Diplomatic Failure

Nazi Regime

“I will tolerate no opposition. We recognise only subordination – authority downwards and responsibility upwards.”
~ Adolf Hitler, 1931

Nazi Rally
(Associated Press)


After Adolf Hitler’s election in 1933, the Nazi party controlled Germany until 1945, eliminating anyone who did not comply with their beliefs. The Jewish community became scapegoats. The Gestapo monitored German society, constantly patrolling for dissenters. If one were caught defying the Nazis, consequences included being sent to concentration camps or even execution.

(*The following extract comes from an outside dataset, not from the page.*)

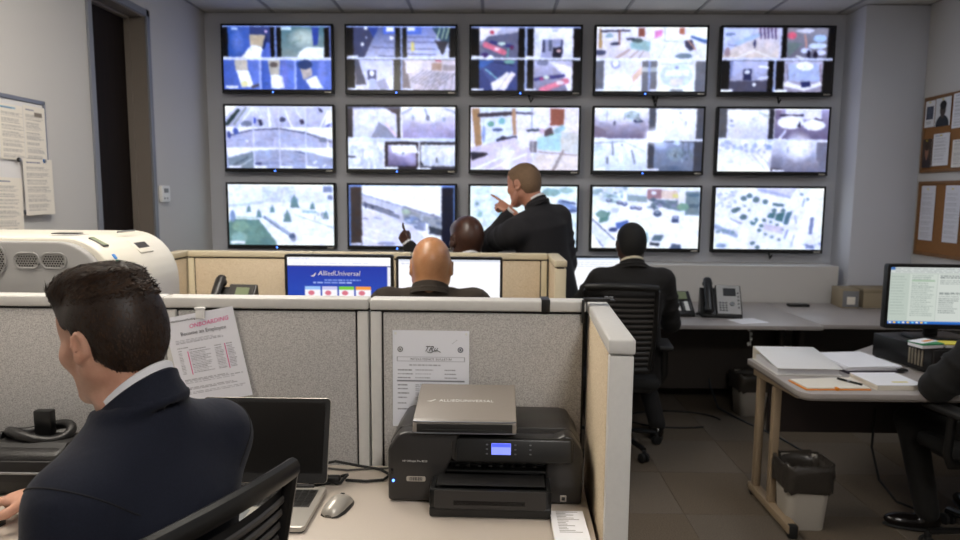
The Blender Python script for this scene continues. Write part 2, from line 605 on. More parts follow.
D0, D1, DH = 4.10, 4.77, 2.80     # door opening in the wall by the displays
wl = B().box((XL - .18, YF, 0), (XL, D0, CEIL + .03)).box((XL - .18, D1, 0), (XL, YB + .1, CEIL + .03)).box((XL - .18, D0, DH), (XL, D1, CEIL + .03))
struct('wall_left', wl, M_wall)
struct('wall_right', B().box((XR, YF, 0), (XR + .12, YB + .1, CEIL + .03)), M_wall)
struct('wall_front', B().box((XL - .18, YF - .1, 0), (XR + .12, YF, CEIL + .03)), M_wall)
struct('wall_back', B().box((XL, YB, 0), (XR, YB + .1, CEIL + .03)), M_wall_tv)
struct('wall_back_ledge', B().box((XL + .001, 5.46, 0), (2.83, YB - .001, 1.018), .004, 1), M_ledge)
struct('wall_column', B().box((2.90, 5.45, 0), (XR - .001, YB - .001, CEIL - .005), .006, 2), M_wall_col)
for nm, lo, hi in (('baseboard_right', (XR - .012, YF, 0), (XR, 5.45, .1)), ('baseboard_back', (XL + .02, 5.448, 0), (2.83, 5.46, .1)),
                   ('baseboard_left', (XL, D1 + .06, 0), (XL + .012, 5.45, .1)), ('baseboard_column', (2.9, 5.438, 0), (XR - .02, 5.45, .1))):
    struct(nm, B().box(lo, hi, .003, 1), M_base)
# door: frame, jamb, leaf
dr = struct('door_1', B().box((XL - .178, D0 + .002, .005), (XL - .14, D1 - .002, DH - .002), .002, 1), M_doorwood)
tr = B()
for y0, y1 in ((D0 - .035, D0 + .012), (D1 - .012, D1 + .035)):
    tr.box((XL - .002, y0, 0), (XL + .014, y1, DH + .035), .003, 1)
tr.box((XL - .002, D0 - .035, DH - .012), (XL + .014, D1 + .035, DH + .035), .003, 1)
tr.obj('door_trim', M_trim, dr)
jb = B().box((XL - .139, D0, 0), (XL, D0 + .02, DH)).box((XL - .139, D1 - .02, 0), (XL, D1, DH)).box((XL - .139, D0, DH - .02), (XL, D1, DH))
jb.obj('door_jamb', M_jamb, dr)
st = B().box((XL - .139, D1 - .034, 0), (XL - .1, D1 - .0205, DH - .021), .002, 1).box((XL - .139, D0 + .0205, 0), (XL - .1, D0 + .034, DH - .021), .002, 1)
st.box((XL - .139, D0 + .0205, DH - .035), (XL - .1, D1 - .0205, DH - .0205), .002, 1)
st.obj('door_stop', M_jamb, dr)
hd = B().cyl((XL - .14, D0 + .1, 1.0), (XL - .128, D0 + .1, 1.0), .026).tube([(XL - .128, D0 + .1, 1.0), (XL - .1, D0 + .1, 1.0), (XL - .095, D0 + .14, 1.0), (XL - .095, D0 + .2, 1.0)], .008)
hd.obj('door_handle', M_chrome, dr)
# thermostat on the same wall
t = thing('thermostat', 'small white thermostat on the wall beside the dark doorway', 'thermostat', (XL, 4.905, 1.565), math.radians(90))
B().box((-.062, -.028, -.06), (.062, 0, .06), .008).obj('housing', M_white, t)
B().box((-.035, -.03, .008), (.03, -.027, .04), .002).obj('screen', M_grey, t)
B().box((-.04, -.031, -.04), (-.02, -.028, -.025), .002).box((.0, -.031, -.04), (.02, -.028, -.025), .002).obj('button', M_chrome, t)
# ---------------------------------------------------------------- cubicle partitions
def partition(label, p0, p1, zt=1.25, th=.06, posts=(True, True), fab=None, fab_back=None, capm=None, capsplit=None, end_cap=None, group=None):
    d = Vector((p1[0] - p0[0], p1[1] - p0[1]))
    L = d.length
    t = thing('cubicle_partition', label, 'partition', (p0[0], p0[1], 0), math.atan2(d.y, d.x), group)
    h = th / 2
    capm = capm or M_cap
    fab = fab or M_fab_grey
    B().box((.004, -h + .012, .02), (L - .004, h - .012, zt - .036)).obj('core', M_gap, t)
    pw = .036
    a = pw if posts[0] else .004
    b = L - pw if posts[1] else L - .004
    for s, fm in ((-1, fab), (1, fab_back or fab)):
        lo, hi = sorted((s * (h - .004), s * (h - .018)))
        B().box((a + .006, lo, .12), (b - .006, hi, zt - .042), .004, 2).obj('fabric_panel', fm, t)
    for k, on in enumerate(posts):
        if on:
            x0 = .003 if k == 0 else L - pw
            B().box((x0, -h + .002, 0), (x0 + pw - .003, h - .002, zt - .04), .004, 2).obj('post', capm, t)
    B().box((.003, -h + .001, .012), (L - .003, h - .001, .108), .003, 1).obj('base_strip', capm, t)
    B().box((0.0015, -h - .002, zt - .034), (L - .0015, h + .002, zt), .006, 3).obj('top_cap', capm, t)
    return t
PY = 2.032
ZT = 1.262
P_A = partition('grey cloth cubicle partition behind the dark-haired man in navy', (-1.80, PY), (-1.002, PY), posts=(False, True), zt=ZT, fab_back=M_fab_tan)
P_B = partition('grey cloth cubicle partition with the tilted handwritten sheet clipped on', (-1.0, PY), (-.371, PY), posts=(True, True), zt=ZT, fab_back=M_fab_tan)
P_C = partition('grey cloth cubicle partition behind the printer with a bulletin sheet', (-.369, PY - .002), (.290, PY - .006), posts=(True, False), zt=ZT, fab_back=M_fab_tan)
# the wing that ends the printer desk
t = thing('cubicle_partition', 'short end partition beside the printer, bare pale end post towards the aisle', 'partition', (.302, 1.508, 0), math.atan2(2.056 - 1.508, .330 - .302))
Lw, h = .548, .028
B().box((.02, -h + .008, .02), (Lw - .01, h - .008, 1.21)).obj('core', M_gap, t)
B().box((.03, h - .01, .12), (Lw - .012, h + .001, 1.213), .003).obj('fabric_panel', M_fab_tan, t)
B().box((.03, -h - .001, .12), (Lw - .012, -h + .01, 1.213), .003).obj('fabric_panel', M_fab_tan, t)
B().box((0, -h, 0), (.03, h, 1.213), .004).obj('end_post', M_cap, t)
B().box((.03, -h - .001, .01), (Lw - .004, h + .001, .11), .003).obj('base_strip', M_cap, t)
B().box((-.002, -h - .003, 1.216), (Lw, h + .003, 1.253), .006, 3).obj('top_cap', M_cap, t)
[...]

"Each activity and each need of the individual will be regulated by the party as the representative of the general good. There will be no licence, no free space in which the individual belongs to himself. The decisive factor is that the State, through the Party, is supreme."
~ Adolf Hitler, 1933

Broken Diplomacy

The White Rose Beliefs

"The group had no wish to throw bombs, or to cause any injury to human life. They wanted to influence people's minds against Nazism and militarism."
~ Anton Gill, 1994

Despite prior support some members held for Hitler, the White Rose held liberal beliefs and strived to convince the country that Hitler's policies were wrong. They decided to combat Hitler with passive resistance, knowing that they would be captured immediately if they showed any aggression. They aimed to spark larger debate, with hopes of more Germans taking a stand against the Nazis. Unfortunately, the German community failed to participate in their opposition due to the immense fear Hitler's government imposed.

White Rose Students
​​​​​​​(The White Rose Foundation)

"Somebody, after all, had to make a start. What we wrote and said is also believed by many others. They just don't dare express themselves as we did."
~ Sophie Scholl, 1943

Hitler strove to consolidate power. He sought to eliminate anyone who threatened his power, goading Europe into war. Several world powers—France, Great Britain, and Italy—knew of Hitler's dangerous ideas, but none took action against him. At the Munich Conference in 1938, these countries agreed upon a policy of appeasement, allowing the German annexation of Czechoslovakia's Sudetenland as long as Hitler pledged peace. Hitler agreed, though he had no intention of stopping his conquest. This lack of diplomatic intervention from Western powers led to the ultimate call to action from a group of University students.

Allied Powers in WWII

"A small group of Munich students were the only protesters who managed to break out of the vicious circle of tactical considerations and other inhibitions. They spoke out vehemently, not only against the regime but also against the moral indolence and numbness of the German people."